* [WHAT YOU HAVE TO DO]: Quote exactly, and only, the lines of the material below from the line with "Continue the Blender" through the line with "18); k.build('rivet', sg)".

* [SOURCE MATERIAL]:
_____

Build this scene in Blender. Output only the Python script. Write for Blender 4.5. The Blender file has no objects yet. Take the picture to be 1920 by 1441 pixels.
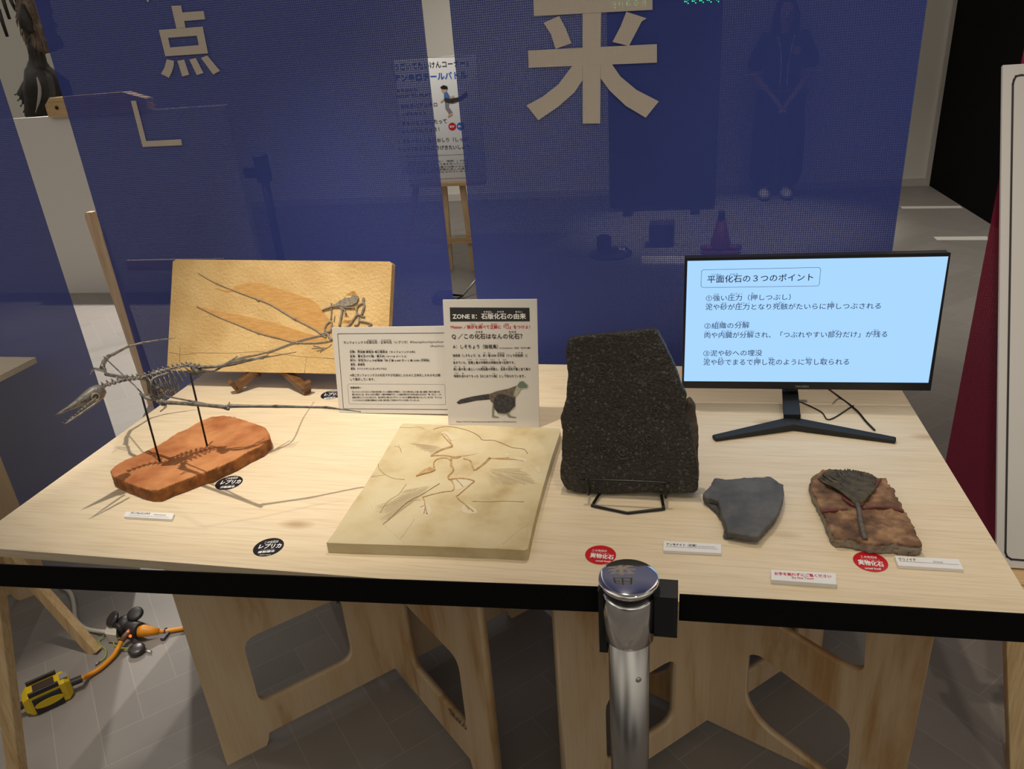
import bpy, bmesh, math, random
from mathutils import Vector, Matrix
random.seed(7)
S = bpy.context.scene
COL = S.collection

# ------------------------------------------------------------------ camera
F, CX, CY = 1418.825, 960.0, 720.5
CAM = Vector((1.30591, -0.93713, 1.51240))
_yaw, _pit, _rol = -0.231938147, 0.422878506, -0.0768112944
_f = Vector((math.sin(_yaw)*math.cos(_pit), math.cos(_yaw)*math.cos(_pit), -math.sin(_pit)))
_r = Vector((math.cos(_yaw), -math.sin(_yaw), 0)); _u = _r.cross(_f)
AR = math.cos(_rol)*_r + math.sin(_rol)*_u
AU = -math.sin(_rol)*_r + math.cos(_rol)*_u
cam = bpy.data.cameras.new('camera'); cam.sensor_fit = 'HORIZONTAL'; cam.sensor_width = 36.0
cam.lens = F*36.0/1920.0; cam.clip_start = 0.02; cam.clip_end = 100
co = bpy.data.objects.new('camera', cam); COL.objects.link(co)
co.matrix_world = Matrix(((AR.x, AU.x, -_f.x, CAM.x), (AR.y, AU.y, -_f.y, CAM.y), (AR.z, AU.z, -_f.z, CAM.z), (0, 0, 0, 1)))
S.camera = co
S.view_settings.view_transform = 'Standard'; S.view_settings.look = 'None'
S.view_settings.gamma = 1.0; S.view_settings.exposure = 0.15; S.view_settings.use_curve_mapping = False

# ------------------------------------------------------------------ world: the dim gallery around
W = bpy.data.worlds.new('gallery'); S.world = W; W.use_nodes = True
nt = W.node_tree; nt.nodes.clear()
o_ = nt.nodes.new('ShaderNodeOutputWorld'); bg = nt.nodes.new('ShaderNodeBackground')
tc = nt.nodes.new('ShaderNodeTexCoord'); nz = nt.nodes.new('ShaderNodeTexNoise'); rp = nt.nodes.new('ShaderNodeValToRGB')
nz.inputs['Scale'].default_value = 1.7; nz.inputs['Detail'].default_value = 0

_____

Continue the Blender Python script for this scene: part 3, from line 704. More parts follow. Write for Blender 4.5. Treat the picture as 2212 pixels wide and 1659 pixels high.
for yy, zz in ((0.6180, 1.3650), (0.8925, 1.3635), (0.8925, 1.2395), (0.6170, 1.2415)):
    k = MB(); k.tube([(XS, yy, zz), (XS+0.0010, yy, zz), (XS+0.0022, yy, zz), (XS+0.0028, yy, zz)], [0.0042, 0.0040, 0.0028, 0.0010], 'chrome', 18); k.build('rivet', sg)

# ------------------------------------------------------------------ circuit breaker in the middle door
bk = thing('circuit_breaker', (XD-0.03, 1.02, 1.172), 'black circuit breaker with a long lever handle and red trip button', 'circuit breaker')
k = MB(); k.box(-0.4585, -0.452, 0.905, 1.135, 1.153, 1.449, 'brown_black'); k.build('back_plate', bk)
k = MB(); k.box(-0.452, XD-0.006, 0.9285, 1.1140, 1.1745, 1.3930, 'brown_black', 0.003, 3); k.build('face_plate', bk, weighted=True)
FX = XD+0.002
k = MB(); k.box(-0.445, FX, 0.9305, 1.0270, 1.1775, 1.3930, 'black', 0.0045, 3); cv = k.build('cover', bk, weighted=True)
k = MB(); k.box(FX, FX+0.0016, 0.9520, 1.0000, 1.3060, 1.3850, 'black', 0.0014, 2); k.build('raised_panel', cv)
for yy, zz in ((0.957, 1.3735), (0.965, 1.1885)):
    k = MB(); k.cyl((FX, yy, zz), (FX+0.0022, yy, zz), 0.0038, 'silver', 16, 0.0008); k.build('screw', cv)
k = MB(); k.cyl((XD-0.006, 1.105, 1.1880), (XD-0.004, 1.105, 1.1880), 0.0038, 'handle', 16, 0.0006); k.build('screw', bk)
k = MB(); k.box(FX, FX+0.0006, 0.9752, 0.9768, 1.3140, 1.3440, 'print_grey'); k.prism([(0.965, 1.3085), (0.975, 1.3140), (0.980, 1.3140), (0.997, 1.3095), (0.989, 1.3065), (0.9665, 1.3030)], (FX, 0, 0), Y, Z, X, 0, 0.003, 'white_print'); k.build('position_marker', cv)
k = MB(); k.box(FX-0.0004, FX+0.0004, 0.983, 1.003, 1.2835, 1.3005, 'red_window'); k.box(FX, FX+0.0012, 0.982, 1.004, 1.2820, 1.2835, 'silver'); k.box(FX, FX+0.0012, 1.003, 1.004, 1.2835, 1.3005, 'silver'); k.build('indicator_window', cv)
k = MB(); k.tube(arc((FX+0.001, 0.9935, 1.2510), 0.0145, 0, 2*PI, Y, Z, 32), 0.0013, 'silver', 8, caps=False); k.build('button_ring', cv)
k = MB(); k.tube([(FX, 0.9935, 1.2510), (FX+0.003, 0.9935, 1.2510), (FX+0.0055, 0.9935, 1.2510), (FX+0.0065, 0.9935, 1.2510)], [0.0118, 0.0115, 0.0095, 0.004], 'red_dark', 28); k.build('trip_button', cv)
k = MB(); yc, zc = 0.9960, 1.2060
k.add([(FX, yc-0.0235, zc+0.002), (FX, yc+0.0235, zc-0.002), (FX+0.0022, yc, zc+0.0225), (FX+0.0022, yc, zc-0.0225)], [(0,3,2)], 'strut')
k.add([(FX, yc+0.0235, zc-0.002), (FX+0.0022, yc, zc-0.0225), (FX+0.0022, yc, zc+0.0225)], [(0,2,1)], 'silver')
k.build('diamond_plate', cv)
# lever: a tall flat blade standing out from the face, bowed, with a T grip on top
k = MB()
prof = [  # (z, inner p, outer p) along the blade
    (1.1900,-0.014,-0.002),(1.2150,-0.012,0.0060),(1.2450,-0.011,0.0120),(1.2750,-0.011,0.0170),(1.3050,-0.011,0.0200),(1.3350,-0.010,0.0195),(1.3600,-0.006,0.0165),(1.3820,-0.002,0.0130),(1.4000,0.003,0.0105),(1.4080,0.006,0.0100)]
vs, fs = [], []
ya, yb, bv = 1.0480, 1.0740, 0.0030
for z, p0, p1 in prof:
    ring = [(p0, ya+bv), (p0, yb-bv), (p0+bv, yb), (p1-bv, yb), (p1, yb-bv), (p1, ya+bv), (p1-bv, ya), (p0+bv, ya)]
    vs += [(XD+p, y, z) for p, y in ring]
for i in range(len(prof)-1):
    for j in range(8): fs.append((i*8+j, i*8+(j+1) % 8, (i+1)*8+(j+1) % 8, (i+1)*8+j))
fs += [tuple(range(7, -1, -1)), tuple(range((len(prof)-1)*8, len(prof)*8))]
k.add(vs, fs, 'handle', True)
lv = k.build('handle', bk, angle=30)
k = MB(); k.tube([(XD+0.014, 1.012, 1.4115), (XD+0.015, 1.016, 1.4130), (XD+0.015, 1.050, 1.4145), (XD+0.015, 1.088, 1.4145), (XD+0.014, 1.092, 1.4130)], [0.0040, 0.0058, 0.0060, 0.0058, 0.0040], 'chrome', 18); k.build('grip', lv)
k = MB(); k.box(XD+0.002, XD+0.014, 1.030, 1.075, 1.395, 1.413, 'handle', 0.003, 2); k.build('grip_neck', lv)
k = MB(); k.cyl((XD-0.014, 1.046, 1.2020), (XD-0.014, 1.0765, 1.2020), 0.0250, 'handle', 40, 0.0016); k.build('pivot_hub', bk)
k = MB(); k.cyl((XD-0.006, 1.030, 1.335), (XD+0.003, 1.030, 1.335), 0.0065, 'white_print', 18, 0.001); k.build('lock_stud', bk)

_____

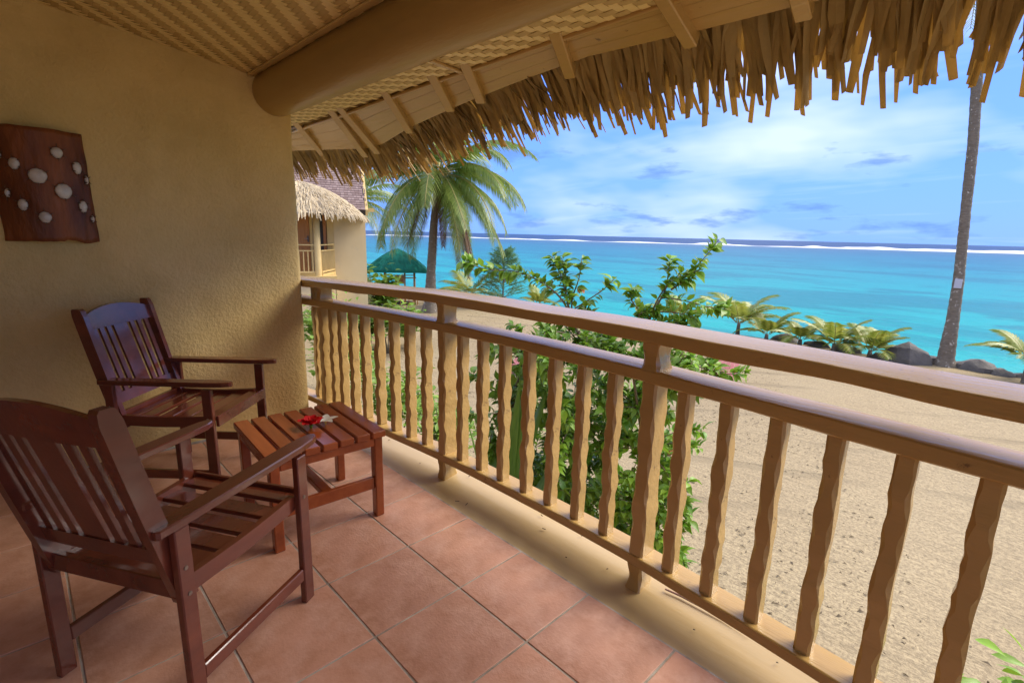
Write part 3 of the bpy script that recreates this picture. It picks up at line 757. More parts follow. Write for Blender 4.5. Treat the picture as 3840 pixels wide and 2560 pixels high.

_____

* [REPLY TO THE TASK]:
Continue the Blender Python script for this scene: part 3, from line 704. More parts follow. Write for Blender 4.5. Treat the picture as 2212 pixels wide and 1659 pixels high.
for yy, zz in ((0.6180, 1.3650), (0.8925, 1.3635), (0.8925, 1.2395), (0.6170, 1.2415)):
    k = MB(); k.tube([(XS, yy, zz), (XS+0.0010, yy, zz), (XS+0.0022, yy, zz), (XS+0.0028, yy, zz)], [0.0042, 0.0040, 0.0028, 0.0010], 'chrome', 18); k.build('rivet', sg)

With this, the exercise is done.